Heart or Appendix

I spent most of the hours after this past weekend’s services answering questions. Which is really my favorite way to pass the time, though there’s a good chance it’s not the best way. But it’s certainly the most tiring way – after a couple hours of that right after preaching, I’m ready to go on a Chinese language fast. The questions range from the theological to the practical, from the philosophical to the relational. Occasionally though, someone will spring a question that actually energizes, rather than drains you. This week, A., who became a Christian this summer and has been  more and more faithful to the church, wanted to talk to me before Sunday’s service.

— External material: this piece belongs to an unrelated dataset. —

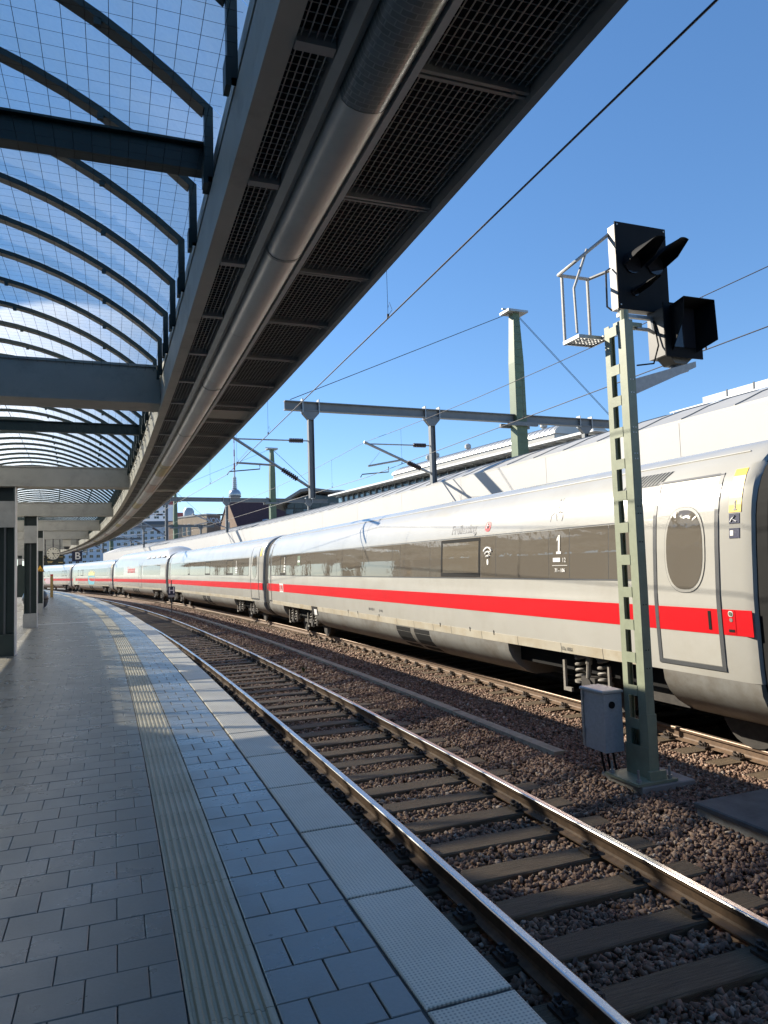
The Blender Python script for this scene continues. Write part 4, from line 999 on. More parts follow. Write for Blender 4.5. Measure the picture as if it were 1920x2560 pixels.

Naturally, when someone tells you they want to talk to you, instead of just talking to you, that normally means they’ve got something horrible to blast you with. Pleasantly, A.’s questions was, “how can I serve our church?” She’s seen the leaders in our church and the students that come from the States in the summer. She’s curious what their jobs are and if she could do something like that. Said she’d like to dedicate the majority of her winter break to service, if it’d be useful. Lot of responsibility answering this question – a person willing to commit like this will likely unreservedly hurl themselves into whatever you say. But an awesome question to get, for sure.


One of the things that I like about our church services as they currently stand is that they are extremely low maintenance. We could always add in some more jobs and responsibilities, but they would just be appendages. On the other hand, there’s another job that we really need every member to do – making disciples. It’s infinitely harder than being a greeter, but it’s the point that every Christian should be growing towards, anyway. Maybe I’m wrong, but I’d rather have A. work her face off trying to make one disciple than to have her perform some task in the church and feel like she’s doing all the service she needs. Some people see through that anyway, I think. You tell them to do something menial, and they know it is, no matter how many times you tell them that it’s important. In contrast, there’s no way to describe the thrill that a Christian experiences in making disciples.


Obviously, A. is hardly ready to be teaching a class or leading some group. But she needs to stick with my wife for a couple months – really become a disciple herself. And the first parts of discipleship she’s very ready to do herself – make friends, show them the gracious love of the Gospel, and share her own testimony. I’d rather her having do those few things than anything else I can think of.